6. Kalah Perang dari Eropa
Seperti kebanyakan kerajaan, musuh tidak hanya dari
dalam, tapi juga dari luar. Sejak abad ke-16 Kerajaan Turki Utsmani pun sering
mendapat serangan dari luar. Puncaknya adalah pada Perang Dunia I dimana Turki
kehilangan segala-galanya dan militer penjajah memasuki Istambul akibat dari
rencana busuk Mustafa Kemal.
7. Gerakan Oposisi Sekuler dan
Nasionalis
Jika di abad sebelumnya Kesultanan Utsmaniyah mengalami
pemberontakan internal dari penguasa daerah setempat, di abad ke 20 kerajaan
ini mengalami pemberontakan dari segi politik.
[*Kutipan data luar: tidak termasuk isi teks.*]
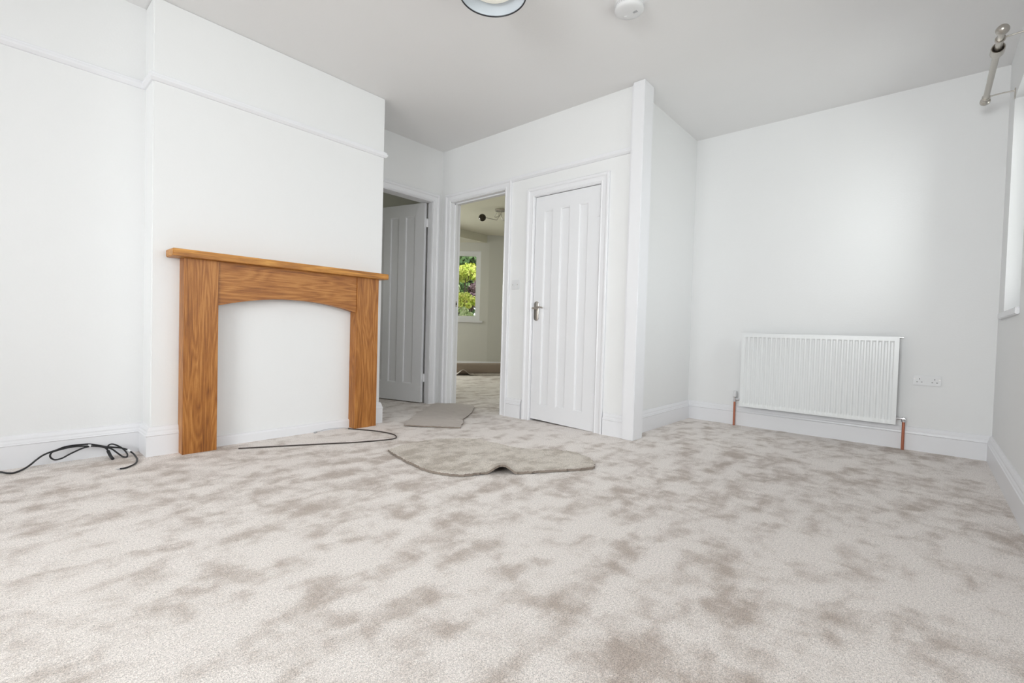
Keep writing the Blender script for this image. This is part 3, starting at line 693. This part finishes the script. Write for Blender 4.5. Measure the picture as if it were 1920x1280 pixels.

Mustafa Kemal Ataturk
menggawangi Organisasi Wanita Turki dan Organisasi Persatuan dan Kemajuan yang
banyak bekerja sama dengan negara Eropa untuk menghilangkan kekhalifahan.
Pada tahun 1909, dengan dalih mogok massal,
Organisasi Persatuan dan Kemajuan menyingkirkan Khalifah Abdul Hamid II yang
kemudian Sultan menjadi tinggal simbol belaka. Puncaknya ada 3 Maret 1924,
badan legislatif membubarkan Khilafah Islamiyah, mengangkat Mustafa Kemal
sebagai Presiden Turki, dan mengusir dari Turki serta menyita asset kekayaan
dari Khalifah Abdul Hamid II dan keluarga kerajaan.